GOAL:
What follows is a listing; give it again exactly, in its entirety.

INFORMATION PROVIDED:
** START **

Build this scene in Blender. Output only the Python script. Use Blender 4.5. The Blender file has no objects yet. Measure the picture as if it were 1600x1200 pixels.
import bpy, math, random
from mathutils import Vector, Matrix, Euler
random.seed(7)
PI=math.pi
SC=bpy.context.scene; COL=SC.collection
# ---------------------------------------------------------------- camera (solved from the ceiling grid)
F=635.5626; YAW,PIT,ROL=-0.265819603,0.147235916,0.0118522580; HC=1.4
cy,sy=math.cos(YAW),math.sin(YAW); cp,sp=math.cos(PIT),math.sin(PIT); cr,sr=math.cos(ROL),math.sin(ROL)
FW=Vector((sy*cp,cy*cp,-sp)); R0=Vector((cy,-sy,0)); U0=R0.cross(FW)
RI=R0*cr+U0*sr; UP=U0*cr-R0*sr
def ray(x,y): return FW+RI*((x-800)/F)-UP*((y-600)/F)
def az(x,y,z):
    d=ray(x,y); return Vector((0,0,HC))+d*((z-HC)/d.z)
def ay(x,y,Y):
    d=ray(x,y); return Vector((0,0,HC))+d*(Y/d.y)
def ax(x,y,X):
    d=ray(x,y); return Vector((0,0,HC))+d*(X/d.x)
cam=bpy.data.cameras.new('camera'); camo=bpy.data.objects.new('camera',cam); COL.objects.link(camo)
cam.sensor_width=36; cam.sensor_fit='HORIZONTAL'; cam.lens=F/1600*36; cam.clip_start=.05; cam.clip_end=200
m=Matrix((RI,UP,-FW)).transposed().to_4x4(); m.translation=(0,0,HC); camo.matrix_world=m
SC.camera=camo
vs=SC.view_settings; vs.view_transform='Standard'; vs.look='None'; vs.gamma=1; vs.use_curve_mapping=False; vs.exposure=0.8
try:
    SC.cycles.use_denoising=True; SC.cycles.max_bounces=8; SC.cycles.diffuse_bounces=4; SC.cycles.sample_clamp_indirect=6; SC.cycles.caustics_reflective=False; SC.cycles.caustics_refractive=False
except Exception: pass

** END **

ANSWER BELOW:
Build this scene in Blender. Output only the Python script. Use Blender 4.5. The Blender file has no objects yet. Measure the picture as if it were 1600x1200 pixels.
import bpy, math, random
from mathutils import Vector, Matrix, Euler
random.seed(7)
PI=math.pi
SC=bpy.context.scene; COL=SC.collection
# ---------------------------------------------------------------- camera (solved from the ceiling grid)
F=635.5626; YAW,PIT,ROL=-0.265819603,0.147235916,0.0118522580; HC=1.4
cy,sy=math.cos(YAW),math.sin(YAW); cp,sp=math.cos(PIT),math.sin(PIT); cr,sr=math.cos(ROL),math.sin(ROL)
FW=Vector((sy*cp,cy*cp,-sp)); R0=Vector((cy,-sy,0)); U0=R0.cross(FW)
RI=R0*cr+U0*sr; UP=U0*cr-R0*sr
def ray(x,y): return FW+RI*((x-800)/F)-UP*((y-600)/F)
def az(x,y,z):
    d=ray(x,y); return Vector((0,0,HC))+d*((z-HC)/d.z)
def ay(x,y,Y):
    d=ray(x,y); return Vector((0,0,HC))+d*(Y/d.y)
def ax(x,y,X):
    d=ray(x,y); return Vector((0,0,HC))+d*(X/d.x)
cam=bpy.data.cameras.new('camera'); camo=bpy.data.objects.new('camera',cam); COL.objects.link(camo)
cam.sensor_width=36; cam.sensor_fit='HORIZONTAL'; cam.lens=F/1600*36; cam.clip_start=.05; cam.clip_end=200
m=Matrix((RI,UP,-FW)).transposed().to_4x4(); m.translation=(0,0,HC); camo.matrix_world=m
SC.camera=camo
vs=SC.view_settings; vs.view_transform='Standard'; vs.look='None'; vs.gamma=1; vs.use_curve_mapping=False; vs.exposure=0.8
try:
    SC.cycles.use_denoising=True; SC.cycles.max_bounces=8; SC.cycles.diffuse_bounces=4; SC.cycles.sample_clamp_indirect=6; SC.cycles.caustics_reflective=False; SC.cycles.caustics_refractive=False
except Exception: pass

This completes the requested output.